Lindsay Waters, the Harvard press honcho who oversaw the book, told me: “It’s an attempt to say something big about America.’’

It’s big all right. Two hundred essays! Hundreds of cool contributors, such as Camille Paglia, Sarah Vowell, Walter Mosley, and Howell Raines. And they’re not scared to tackle the big questions. “Does America even exist?’’ Marcus and Sollors ask in their introductory essay. “Should it?’’

So what’s here? It’s all about counterintuitive pairings: T.S. Eliot and Mickey Mouse; Harry Truman and Vladimir Nabokov; “Henry James finds himself in bed with Edgar Rice Burroughs,’’ Marcus and Sollors promise, to which one can only say: Wow, I’d like to see that.

Some of the matches aren’t made in heaven. Harvard professor Helen Vendler phones in a pedestrian essay on the poet Wallace Stevens. The University of Rochester’s Joan Shelley Rubin boils down a chapter from her 1992 classic “The Making of Middlebrow Culture.’’ Critic Ann Marlowe asserts that “Deep Throat’’ and Linda Lovelace’s memoir “Ordeal’’ “continue to ripple through American culture.’’ Really?

With this many monkeys hammering away at this many typewriters, there is bound to be some good material. Michael Tolkin, author of “The Player,’’ contributes a fabulous essay on Alcoholics Anonymous, hitching the plain language of AA’s Big Book to the social critiques of Thorstein Veblen and the soaring rhetoric of Ralph Waldo Emerson. Barnard prof Monica Miller delivers a fascinating account of African-American novelist Zora Neale Hurston’s opposition to the Supreme Court’s Brown v. Board of Education decision, which she found condescending to black people.

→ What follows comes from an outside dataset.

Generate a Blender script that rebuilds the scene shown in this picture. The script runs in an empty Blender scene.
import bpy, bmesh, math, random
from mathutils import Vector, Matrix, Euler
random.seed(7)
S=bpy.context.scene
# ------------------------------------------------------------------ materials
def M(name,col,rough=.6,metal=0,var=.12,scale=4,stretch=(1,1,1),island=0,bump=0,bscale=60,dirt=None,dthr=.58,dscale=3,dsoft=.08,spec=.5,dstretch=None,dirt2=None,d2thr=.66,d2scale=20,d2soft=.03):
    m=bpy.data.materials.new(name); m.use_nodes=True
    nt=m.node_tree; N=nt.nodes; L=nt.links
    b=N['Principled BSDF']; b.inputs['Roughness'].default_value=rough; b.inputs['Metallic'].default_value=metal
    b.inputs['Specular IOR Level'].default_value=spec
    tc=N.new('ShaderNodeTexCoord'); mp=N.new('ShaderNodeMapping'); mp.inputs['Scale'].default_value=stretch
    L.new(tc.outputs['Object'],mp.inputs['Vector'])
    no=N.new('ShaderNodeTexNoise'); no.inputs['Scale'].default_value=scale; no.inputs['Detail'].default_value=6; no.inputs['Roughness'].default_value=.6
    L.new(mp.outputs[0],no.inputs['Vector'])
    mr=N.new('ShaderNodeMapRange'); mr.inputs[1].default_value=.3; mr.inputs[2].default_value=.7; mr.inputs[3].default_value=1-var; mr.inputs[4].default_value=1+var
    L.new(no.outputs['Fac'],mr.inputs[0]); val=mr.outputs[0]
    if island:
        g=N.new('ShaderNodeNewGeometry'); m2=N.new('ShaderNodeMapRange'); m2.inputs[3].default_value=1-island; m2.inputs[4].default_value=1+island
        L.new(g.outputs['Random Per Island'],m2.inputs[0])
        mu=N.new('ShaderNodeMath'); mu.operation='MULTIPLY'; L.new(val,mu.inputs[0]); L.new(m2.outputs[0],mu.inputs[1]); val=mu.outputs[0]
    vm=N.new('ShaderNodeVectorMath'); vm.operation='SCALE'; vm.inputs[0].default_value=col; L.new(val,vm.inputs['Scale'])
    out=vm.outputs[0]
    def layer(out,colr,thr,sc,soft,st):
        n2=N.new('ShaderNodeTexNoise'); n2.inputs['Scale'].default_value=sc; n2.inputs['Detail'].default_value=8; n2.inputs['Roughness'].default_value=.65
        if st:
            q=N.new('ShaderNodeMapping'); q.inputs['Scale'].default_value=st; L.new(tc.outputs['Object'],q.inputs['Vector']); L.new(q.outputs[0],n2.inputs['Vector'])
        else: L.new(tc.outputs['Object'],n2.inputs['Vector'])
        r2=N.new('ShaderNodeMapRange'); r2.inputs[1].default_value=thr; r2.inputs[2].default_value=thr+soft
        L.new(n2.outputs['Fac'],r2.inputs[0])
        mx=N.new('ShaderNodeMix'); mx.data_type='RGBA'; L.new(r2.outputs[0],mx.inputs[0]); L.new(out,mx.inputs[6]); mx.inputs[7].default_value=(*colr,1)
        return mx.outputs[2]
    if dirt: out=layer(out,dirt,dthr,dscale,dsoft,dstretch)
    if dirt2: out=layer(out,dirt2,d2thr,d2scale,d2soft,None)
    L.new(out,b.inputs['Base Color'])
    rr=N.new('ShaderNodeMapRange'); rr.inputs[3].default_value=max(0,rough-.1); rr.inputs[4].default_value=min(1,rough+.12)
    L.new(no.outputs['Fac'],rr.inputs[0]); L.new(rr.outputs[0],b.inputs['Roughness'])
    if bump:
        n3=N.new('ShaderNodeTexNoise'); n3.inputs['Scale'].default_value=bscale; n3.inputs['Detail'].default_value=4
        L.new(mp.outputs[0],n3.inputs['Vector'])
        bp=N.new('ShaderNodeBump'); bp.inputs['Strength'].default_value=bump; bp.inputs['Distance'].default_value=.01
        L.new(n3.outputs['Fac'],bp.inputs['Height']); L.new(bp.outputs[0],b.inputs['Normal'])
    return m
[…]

The congenitally-on-the-verge novelist Mary Gaitskill tries to parody Norman Mailer’s bombast, but she does remind us how forgettable and mired in self-parody the bard of Provincetown has become. She calls Mailer’s ravings “artifacts from narcissism’s Golden Age.’’ Did someone mention nice writing? After offering up a shaky analogy between “Moby-Dick’’ and Bob Hope’s comic “Road to Utopia,’’ Marcus says of Herman Melville’s novel: “The book is the sea we swim in.’’

I can see this book selling a few copies, alongside such other successful, unread masterworks as Harold Bloom’s “The Western Canon,’’ or Stephen Greenblatt’s “Will in the World.’’ But this feels more like miscellany than history, more like a hand-held YouTube for a cultural studies class than a taut, 96-minute Samuel Fuller film. So instead of saying one big thing about America, it says many small things, which don’t add up.